The 62-year-old federal district judge has overseen several trials related to the Jan. 6, 2021, riot at the U.S. Capitol. In some cases, she delivered harsher sentences than the government requested.

But overseeing Mr. Trump’s federal elections case has brought her the most attention.

Since Judge Chutkan was randomly assigned the case brought by the special counsel, Jack Smith, she has weathered public criticism from Mr. Trump, who has called her a “biased Trump-hating judge,” and “a radical Obama hack.”

She was nominated to the bench by President Barack Obama in 2014 and has a history of politically supporting Democrats. In 1984, she volunteered for former Vice President Walter Mondale’s presidential campaign. She donated to Mr. Obama’s campaigns in 2008 and 2012. And she also donated to the 2008 campaign of Senator Kirsten Gillibrand, Democrat of New York.

She rebuffed Mr. Trump’s request that she recuse herself from the case.

Last year, the Justice Department charged a Texas woman for making a death threat against her in a voice mail message. That case is ongoing.

Judge Chutkan was also subjected to a “swatting” episode at the beginning of the year when law enforcement responded to a false report of a shooting at her home.

During her Senate confirmation process, she stressed the importance of a judge’s impartiality.
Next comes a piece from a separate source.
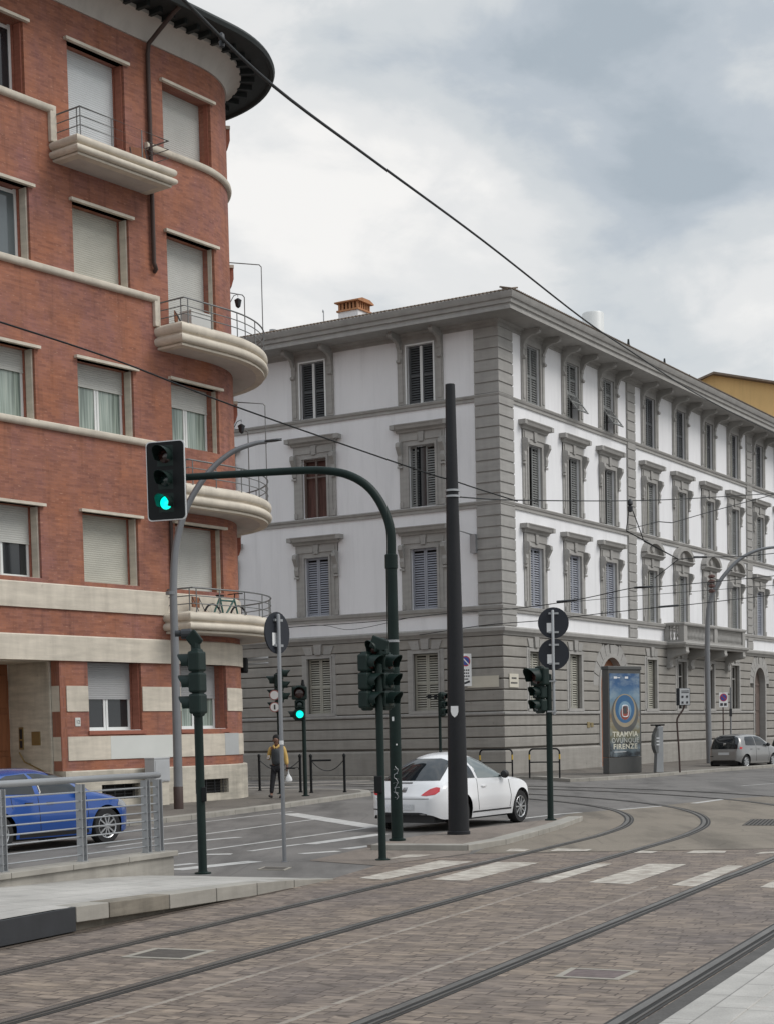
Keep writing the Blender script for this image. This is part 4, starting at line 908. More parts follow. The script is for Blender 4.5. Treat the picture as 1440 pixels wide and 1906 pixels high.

“My duty is to be impartial, to follow binding precedent, and to maintain the rule of law,” she wrote in response to a senator’s question in 2014 about how she would pivot from the advocacy of her job as a public defender.

Born in Kingston, Jamaica, Judge Chutkan came to the United States to go to college. She attended George Washington University and earned her law degree from the University of Pennsylvania. Before she became a judge, much of her career was spent as a public defender in Washington, D.C., and as a white-collar criminal defense lawyer at a private law firm.

Judge Chutkan married a fellow public defender and has two adult sons. During her Senate confirmation hearing in 2014, she joked about what it was like for her children to have trial lawyers or judges for parents. “They have become very effective advocates for themselves,” she said at the time. She is now divorced.